Ludwig Rothe (d. 1939) commanded a German Panzer II during the opening months of the Second World War. He died six months into the war, but saw substantial fighting before that.

Rothe was part of the invasion of Czechoslovakia. His crew included driver Fritz Bittenfeld and radio operator Theo Hossbach. Rothe often lamented the fact that he was forced to fight in a Panzer II, which was designed specifically for training. Rothe also found himself alternatively amused and frustrated by Bittenfeld's voracious sexuality and Hossbach's almost fanatical devotion to his radio, which allowed him to tune out the rest of the world.
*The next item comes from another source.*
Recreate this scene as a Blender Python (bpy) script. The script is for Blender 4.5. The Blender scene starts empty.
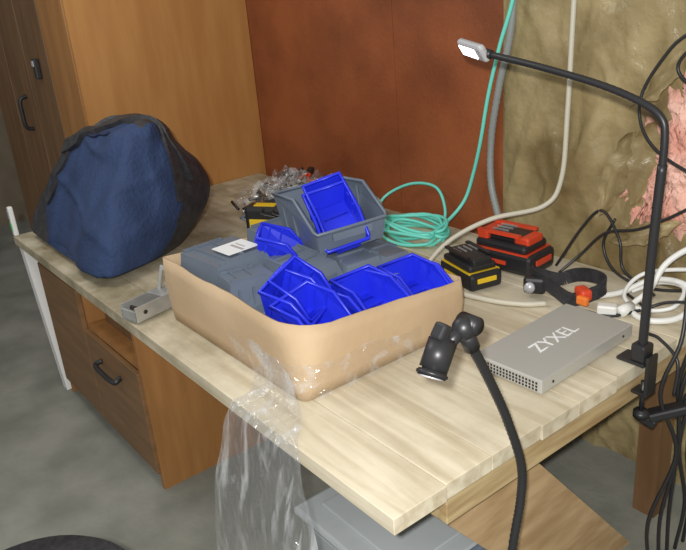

The invasion was successful, and Czechoslovakia was subdued in about a month. Rothe and his crew were then transferred to west, where they participated in the invasion of the Netherlands, which fell in a week. Rothe and his crew then pressed on into Belgium. Throughout these battles, Rothe was keenly aware of how vulnerable his tank was. Moreover, in between action, Rothe routinely found himself doing substantial maintenance on it.

In 1939, as the German forces in Belgium prepared to press on into France, word began leaking that certain generals had been conspiring against Adolf Hitler. To Rothe's surprise, Hitler himself came to the Belgian front to investigate one of Rothe's senior officers. Hitler was accompanied by two officers of the Waffen-SS. Hitler took the time to speak to Rothe and the crew, which surprised them all. He surprised Rothe further by discussing the problematic fuel pump on the Panzer II. Hitler assured Rothe that there would be an improved model shortly.

Rothe was awed by Hitler's confidence in Germany's ultimate victory. Rothe was unnerved by Hitler's SS guards, who were concerned that Hitler had said too much and that Rothe and his men might be a liability. Hitler ordered the SS men to leave Rothe and his men alone.

Not much later, Rothe and his crew were part of the invasion of France. After several months of a continuous drive, Rothe's luck ran out during an Anglo-French counter-offensive. The Panzer II was stopped by a shell. All three men made it out of the tank, but Rothe and Bittenfeld were gunned down by a French soldier. Only Hossbach survived.